Striking Teachers Rally At The Vancouver Art Gallery
Striking teachers of BC rally at the downtown Vancouver art gallery today. Many speaker gave extremely heartfelt speeches including Barry O’Neill shown above.
The B.C. Teachers Federation says the provinces 41,000 teachers will be back in the classrooms on Thursday, but will continue their previous job action and could exercise their right to strike again next week.
The teachers walked out Monday to protest the government’s back-to-work legislation, which was introduced in the legislature last week. Elsewhere in the province, striking teachers are expected to gather outside schools to protest Bill 22 on Wednesday.
B.C. Teachers’ Federation president Susan Lambert told the crowd gathered at the steps of the Vancouver Art Gallery the bill would remove teachers’ collective bargaining rights until June 2013.
“I think it’s either very cynical politics or maybe they’re gaining some remarkable insight, because of course, they’re government in free-fall, the likelihood of this government surviving to June 2013 resembles that of the proverbial snowflake in hell.”

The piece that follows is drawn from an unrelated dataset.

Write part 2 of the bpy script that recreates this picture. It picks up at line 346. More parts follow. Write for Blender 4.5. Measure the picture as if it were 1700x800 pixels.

A sea of cheering and placard-waving B.C. striking teachers capped off three days of striking this week with the rally. The crowd filled the plaza at the Vancouver Art Gallery today (March 7) and expressed opposition to provincial back-to-work legislation. Bill 22 would suspend legal strike action by teachers and appoint a mediator in an effort to resolve the contract dispute.
B.C. Teachers’ Federation president Susan Lambert said the proposed legislation would take away bargaining rights and impose “mock mediation”. “The people of B.C. demand from their government that it respects the work that teachers do. It demands that the B.C. government respects and values public education,” Lambert told the rally. “They want this dispute to be resolved respectfully, with dignity, [and] at the table with a fair, negotiated deal with teachers.”
Education Minister George Abbott has defended Bill 22 as a reasonable response to the labour unrest that will allow for a “cooling off” period. Lambert has told media that teachers will return to the classroom on Thursday after they walked off the job on Monday. Limited job action launched last fall is expected to continue.
Under a recent Labour Relations Board ruling, teachers will still have the right to fully withdraw services on one day a week, with notice, in coming weeks.